● **Data lines**
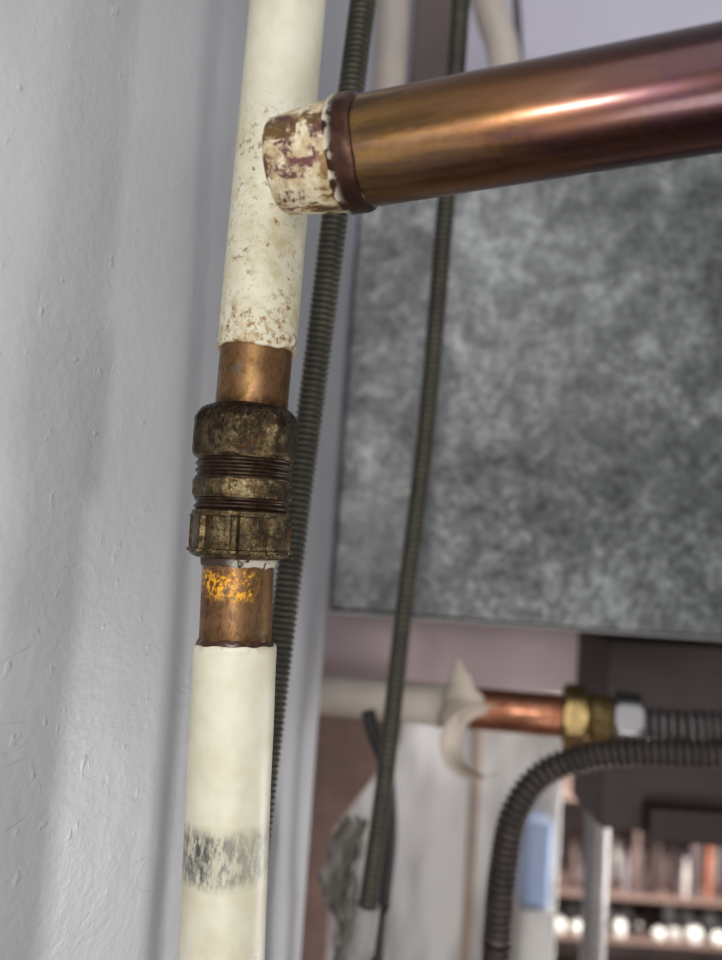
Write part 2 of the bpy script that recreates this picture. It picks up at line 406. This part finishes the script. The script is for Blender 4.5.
sweep('corrugated_hose', [P(830, 744, .44), P(722, 754, .44), P(640, 752, .445), (P(585, 757, .45)), P(540, 777, .45), P(514, 815, .45), P(503, 870, .45), P(498, 930, .45), h1, Vector((h1.x, h1.y, .6)), Vector((h1.x, h1.y, 0))], .0072, blk, .0012, .0042, groove=GR)

# paper tag curled around the branch pipe
paper = plain('old_paper_tag', (200, 186, 170), .7, 0, 60)
def ribbon(name, rows, mat, th=.0006, parent=None):
    n = len(rows[0]); v = [p for r in rows for p in r]; f = []
    for i in range(len(rows)-1):
        for k in range(n-1): f.append((i*n+k, i*n+k+1, (i+1)*n+k+1, (i+1)*n+k))
    o = link(name, v, f, mat); m = o.modifiers.new('t', 'SOLIDIFY'); m.thickness = th; m.offset = 0
    if parent: o.parent = parent
    return o
pt = empty('paper_tag')
rows = []
for i in range(17):
    t = i/16; jl = 1.2*math.sin(t*21); jr = 1.4*math.sin(t*17+2)
    l = P(455-20*t+jl, 660+t*68, .490+.012*math.sin(t*2)); r = P(460+30*t+jr, 660+t*50, .488)
    rows.append([l.lerp(r, k/6)+Vector((0, -.010*math.sin(math.pi*k/6)*t, 0)) for k in range(7)])
ribbon('tag_flap', rows, paper, parent=pt)
rows = []
for i in range(33):
    a = math.radians(95+i*6.3); R = 36
    px_, py_ = 474+R*math.cos(a)*.95, 744-R*math.sin(a)
    w = (32-18*i/32)
    q = (px_+w*.9, py_-4+1.5*math.sin(i))
    rows.append([P(px_+(q[0]-px_)*k/4, py_+(q[1]-py_)*k/4, .478+.022*(k/4)**1.5) for k in range(5)])
ribbon('tag_curl', rows, paper, parent=pt)

# torn lagging wrapped over the conduit end
tg = plain('torn_grey_tape', (136, 130, 122), .7, 0, 60, .5)
rows = []
for i in range(25):
    t = i/24; y_ = 818+t*190
    xl = 320+16*t+6*math.sin(t*13)+3*math.sin(t*37)+(20*(1-t/.12) if t < .12 else 0); xr = 362+4*math.sin(t*11+1)+2*math.sin(t*41)-4*t
    rows.append([P(xl+(xr-xl)*k/8, y_+4*math.sin(k*2+i*.4), .43+.006*math.sin(k*1.1+i*.4)) for k in range(9)])
ribbon('torn_tape', rows, tg, .001, fc)

# ------------------------------------------------------------ things beyond / below
mauve = plain('mauve_timber', (156, 124, 114), .7, 0, 25, .6)
prism('timber_brace', [(p.x, p.z) for p in (PY(300, 690, .66), PY(410, 690, .66), PY(400, 745, .66), PY(335, 830, .66), PY(318, 1100, .66))]+[(PY(318, 1100, .66).x, 0), (PY(270, 1100, .66).x, 0)], .66, WBY, mauve, None, .002)
wc = empty('white_cabinet')
whit = Mat('gloss_white', .2); whit.col(whit.ramp(whit.noise(9, 3, .5, whit.scalev(2, 1, .6)), [(.38, lin(176, 172, 166)), (.62, lin(238, 235, 230))])); whit = whit.m
Y = .95
x0, x1, x2 = PY(318, 850, Y).x, PY(470, 850, Y).x, PY(560, 850, Y).x
ztop = PY(470, 700, Y).z
box('side_panel', x0, x1-.003, Y, Y+.3, 0, ztop, whit, wc, .003)
box('edge_strip', x1-.003, x1+.006, Y-.006, Y+.3, 0, ztop, plain('beige_strip', (186, 166, 148), .5), wc, .001)
box('door_panel', x1+.006, x2, Y, Y+.3, 0, ztop, whit, wc, .003)
cs = empty('crate_stand')
lz = PY(530, 905, .9).z
sxa, sxb = PY(520, 850, .9).x, PY(556, 850, .9).x
box('stand_post', sxa, sxb, .885, .945, 0, lz-.0002, whit, cs, .002)
box('blue_storage_crate', sxa+.002, sxb-.004, .89, .94, lz, PY(530, 818, .9).z, plain('blue_plastic', (166, 184, 216), .4), None, .008)
pp = PY(597, 850, .85)
lathe('metal_post', Vector((pp.x, .85, 0)), Vector((pp.x, .85, 1)), [(0, .022), (.01, .022), (.012, .0125), (1.0, .0125), (1.25, .0125)], plain('grey_steel_post', (150, 144, 142), .4, .4))
dk = plain('dark_board', (80, 65, 61), .6, 0, 12, .5)
dc = empty('dark_cabinet')
dx = PY(606, 700, .62).x
box('cabinet_body', dx, dx+.5, .62, WBY, PY(640, 832, .62).z, PY(640, 640, .62).z, dk, dc, .003)
box('cabinet_lip', dx+.03, dx+.5, .60, .62, PY(640, 832, .62).z, PY(640, 800, .62).z, plain('dark_lip', (56, 42, 38), .5), dc, .002)
# shelving with blurred odds and ends
su = empty('storage_shelf')
wood = plain('brown_shelf_wood', (96, 76, 68), .6)
SY = 2.5
sx0, sx1 = PY(555, 900, SY).x, PY(722, 900, SY).x+.4
zs1, zs2 = PY(650, 900, SY).z, PY(650, 944, SY).z
for i, z in enumerate((zs1, zs2, zs2-.35, zs1+.28)):
    box('shelf_%d' % i, sx0, sx1, SY, SY+.3, z-.008, z, wood, su, .002)
box('upright_l', sx0-.03, sx0, SY, SY+.3, 0, zs1+.4, wood, su); box('upright_r', sx1, sx1+.03, SY, SY+.3, 0, zs1+.4, wood, su)
box('shelf_back', sx0, sx1, SY+.3, SY+.31, 0, zs1+.4, plain('shelf_back_board', (168, 150, 146), .7, 0, 9, .35), su)
cols = [(200, 192, 186), (170, 106, 84), (110, 116, 140), (104, 88, 84), (64, 52, 52), (140, 130, 136), (84, 66, 62), (90, 78, 78)]
cm = [plain('bottle_%d' % i, c, .3) for i, c in enumerate(cols)]
wht = plain('bottle_white', (250, 246, 238), .2)
for zi, z in enumerate((zs1, zs2)):
    for row in (0, 1):
        x = sx0+.01+row*.013; i = 0
        while x < sx1-.04:
            r = random.uniform(.006, .022) if zi == 0 else random.uniform(.010, .030); h = random.uniform(.05, .24) if zi == 0 else random.uniform(.025, .055)
            A = Vector((x+r, SY+.05+row*.11, z))
            lathe('item_%d_%d_%d' % (zi, row, i), A, A+Vector((0, 0, 1)), [(0, r*.95), (.004, r), (h*.65, r), (h*.8, r*.6), (h*.82, r*.65), (h, r*.6)], (wht if zi and random.random() < .75 else random.choice(cm)), su, seg=20)
            x += 2*r+random.uniform(.004, .03); i += 1

# ------------------------------------------------------------ light
def area(name, loc, target, size, power, col=(1, 1, 1)):
    l = bpy.data.lights.new(name, 'AREA'); l.size = size; l.energy = power; l.color = col
    o = bpy.data.objects.new(name, l); sc.collection.objects.link(o); o.location = loc
    o.rotation_euler = (Vector(target)-Vector(loc)).to_track_quat('-Z', 'Y').to_euler(); return o
area('torch', (-.045, -.10, 1.335), (.04, .35, 1.33), .045, .55, (1, .985, .96))
area('overhead_fill', (.10, -.9, 2.1), (0, .4, 1.3), 1.2, 8, (1, .99, .98))  # added overhead fill for the general brightness, no fixture
area('low_fill', (.08, -.5, .75), (.12, .7, 1.2), .3, 2.8, (1, .97, .95))  # unseen fill added from below to lift the strip under the tank
area('back_room_fill', (.7, 1.35, 2.2), (.3, 1.0, .9), .5, 12, (1, .97, .93))  # unseen area light added to brighten the white panels at the back
area('cabinet_fill', (.95, .80, .85), (.18, 1.05, .98), .3, 7.5, (1, .98, .96))  # added side fill that brightens the white cabinet, no window there
area('shelf_fill', (1.0, 2.1, 1.1), (.82, 2.55, .60), .15, 40, (1, .97, .93))  # unseen fill added to make the shelf items bright
w = bpy.data.worlds.new('world'); sc.world = w; w.use_nodes = True
w.node_tree.nodes['Background'].inputs[0].default_value = (.93, .95, 1, 1); w.node_tree.nodes['Background'].inputs[1].default_value = .38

● **Instructions to follow**
Only lines belong in the copy: transcribe those from the start of the data through the line that contains "blk, .0012, .0042, groove=GR)", and skip the pictures.

● **Exercise output**
Write part 2 of the bpy script that recreates this picture. It picks up at line 406. This part finishes the script. The script is for Blender 4.5.
sweep('corrugated_hose', [P(830, 744, .44), P(722, 754, .44), P(640, 752, .445), (P(585, 757, .45)), P(540, 777, .45), P(514, 815, .45), P(503, 870, .45), P(498, 930, .45), h1, Vector((h1.x, h1.y, .6)), Vector((h1.x, h1.y, 0))], .0072, blk, .0012, .0042, groove=GR)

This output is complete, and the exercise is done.